僕は、日本のいわゆる旅行通諸君、旅行好き諸君、旅行ベテラン諸君、マスコミに踊らされ利用されるだけの「旅行家」諸君、つまり、日本社会からオチコボレた人たちに、非常に評判が悪いのだが、それは、僕が彼らのような「オチコボレ」ではないからなんだよね。

僕は自分からすすんで、こちらから、日本社会に愛想を尽かした人間なんだよ。

愛想を尽かしたと、僕が最終的に宣言したときは、日本が、「お願いだから、捨てないで、なんでもするから。アナルもOKよ!」と、すがりついてきたものだ。

僕はアナルに趣味がないし、ポコチンが太くて、無理にアナルに入れたら、日本が崩壊するだろうと、ていねいに、お断わりした。

こういう人間だから、僕は、知的で、個性的で、金があって、育ちがよい、つまり、すべてに余裕のある人たちには、非常に評判がいい。

 

今回、僕をLAX(ロサンジェルス国際空港)に、胸をときめかせながら、新車のBMWで迎えに来る若者は、去年、僕がLAで出会って、人生を語り、文明を論じた。

彼は、それまで、金があって格好いいので、人生をなめて、強姦、輪姦、獣姦、と好き放題に、生きていた。
しかし、僕の「世界旅行主義」に感銘を受けた結果、まったく新しい世界が開けた。

もともと頭がいいので、猛勉強をして、今年CPAに合格し、アメリカの会計事務所で働き始めたという、本当に家柄のいい、前途有望な長身の美男子だ。

彼は、LAの安ホテルなどに泊る必要もなく、大金持の親に頼んで、LAにマンションなど二つ三つ、簡単に買ってもらえるのだが、「去年お会いした世界旅行者先生に会って、お礼が言いたい。
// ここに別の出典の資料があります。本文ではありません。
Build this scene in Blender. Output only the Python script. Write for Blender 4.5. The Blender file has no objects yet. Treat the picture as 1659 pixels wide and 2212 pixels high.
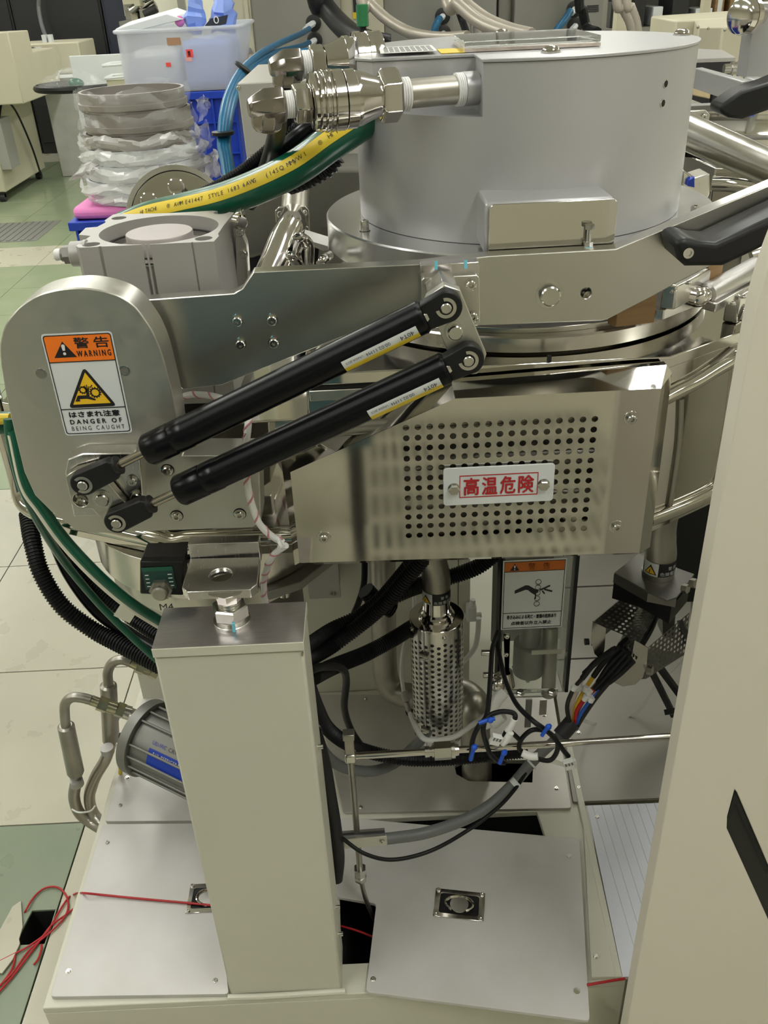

またお話を聞きたい」と、わざわざ安ホテルに泊って、年末には僕が来るだろうと、僕をじっと待っていた。

ところが、今年、僕はなかなか、LAへ行かない。
それで、痺れを切らして、「西本先生、いついらっしゃるのですか。びっくりさせようと、ずっと待っています。もし会ってお話できないなら、僕は絶望して、死んでしまいます…」と、e-mailを送ってきたというわけだ。
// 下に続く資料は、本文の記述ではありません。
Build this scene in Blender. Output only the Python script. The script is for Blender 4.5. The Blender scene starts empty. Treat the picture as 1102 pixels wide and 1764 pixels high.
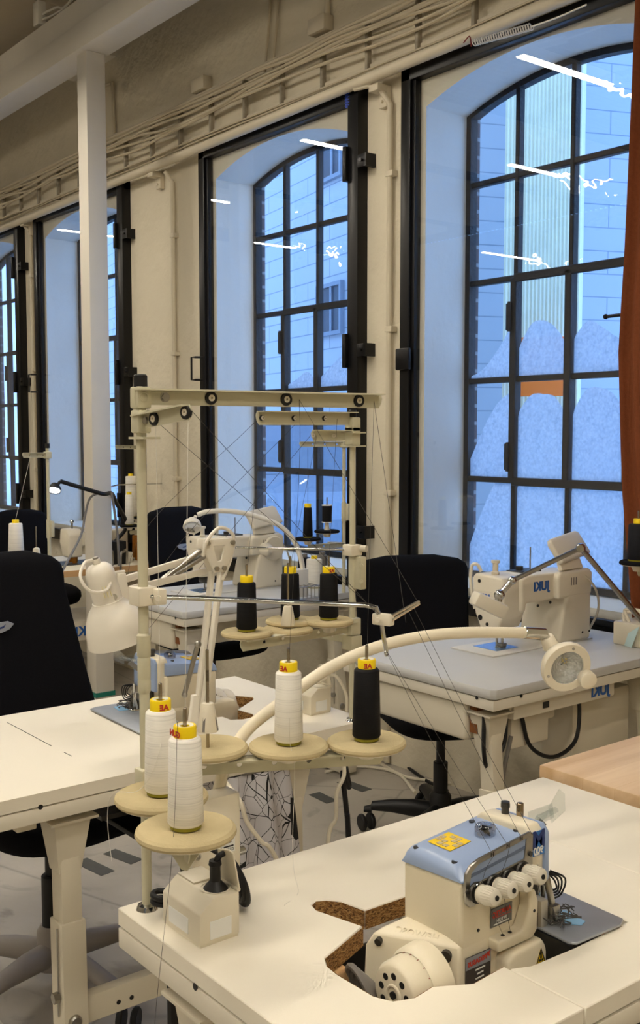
import bpy, bmesh, math, random
from mathutils import Vector, Matrix
random.seed(7)
PI = math.pi
scene = bpy.context.scene
COL = scene.collection
V = Vector

# ---------------------------------------------------------------- camera model (also used to place points on real planes)
F = 1820.0; CX = 551.0; CY = 882.0; TILT = math.atan(137 / 1820.0); EYE = 1.46; YAW = math.radians(141.7)
_fw = V((math.cos(YAW) * math.cos(TILT), math.sin(YAW) * math.cos(TILT), -math.sin(TILT)))
_rt = V((math.sin(YAW), -math.cos(YAW), 0))
_up = V((math.cos(YAW) * math.sin(TILT), math.sin(YAW) * math.sin(TILT), math.cos(TILT)))
def _ray(x, y): return _fw + _rt * ((x - CX) / F) - _up * ((y - CY) / F)
def onz(x, y, z):
    r = _ray(x, y); d = (z - EYE) / r.z; return V((r.x * d, r.y * d, z))
def ony(x, y, Y):
    r = _ray(x, y); d = Y / r.y; return V((r.x * d, Y, EYE + r.z * d))
def onx(x, y, X):
    r = _ray(x, y); d = X / r.x; return V((X, r.y * d, EYE + r.z * d))

# ---------------------------------------------------------------- materials
def lin(h):
    h = h.lstrip('#'); out = []
    for i in (0, 2, 4):
        c = int(h[i:i + 2], 16) / 255
        out.append(c / 12.92 if c <= .04045 else ((c + .055) / 1.055) ** 2.4)
    return tuple(out) + (1,)
def nn(nt, t, **kw):
    n = nt.nodes.new(t)
    for k, v in kw.items(): setattr(n, k, v)
    return n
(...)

そんでもって、僕はちょうどLAへの片道切符もあったので、そろそろLAへ飛ぼうかと思う。

「地下鉄で行くのも疲れるから、キャデラックで迎えに来い!」と返事をしたら、「BMWしかないんですが、よろしいでしょうか。幼いころから、ヨーロッパ車しか乗っては駄目だといわれてますので。でも、西本先生がどうしてもとおっしゃるなら、買い換えます」という、返事だ。

僕は、キャデラックしか車の名前を知らなかったからキャデラックと言っただけなので、BMWとかなんとかいうものでもいいと答えた。
車なんて、タイヤが4つついて、動けばいいんだからさ。

それで、彼は、僕と、LAXで会う。
感動の涙を流しながら。

そして、僕は彼に、彼が待ち望んでいた、一言を口にするだろう。

「君は、世界旅行者協会に入る資格がある!」と。

まー、こういうレベルの高い人間は、僕の真価がわかるんだねー。

日本の出版業界に、まともな人間が居れば、僕はとっくにベストセラーを出して、毎日朝から、ビフテキ食って、ワインを飲んで、身体がとろとろになるまで、キャンギャルや新人アイドルたちと、バックや騎乗位でがんがんセックスしているだろう。

そんな楽しい生活が、できないのは、日本の出版業界のレベルが、低いからだよ!

ぐずぐずしていると、僕は英語でベストセラーを書いちゃうよっ。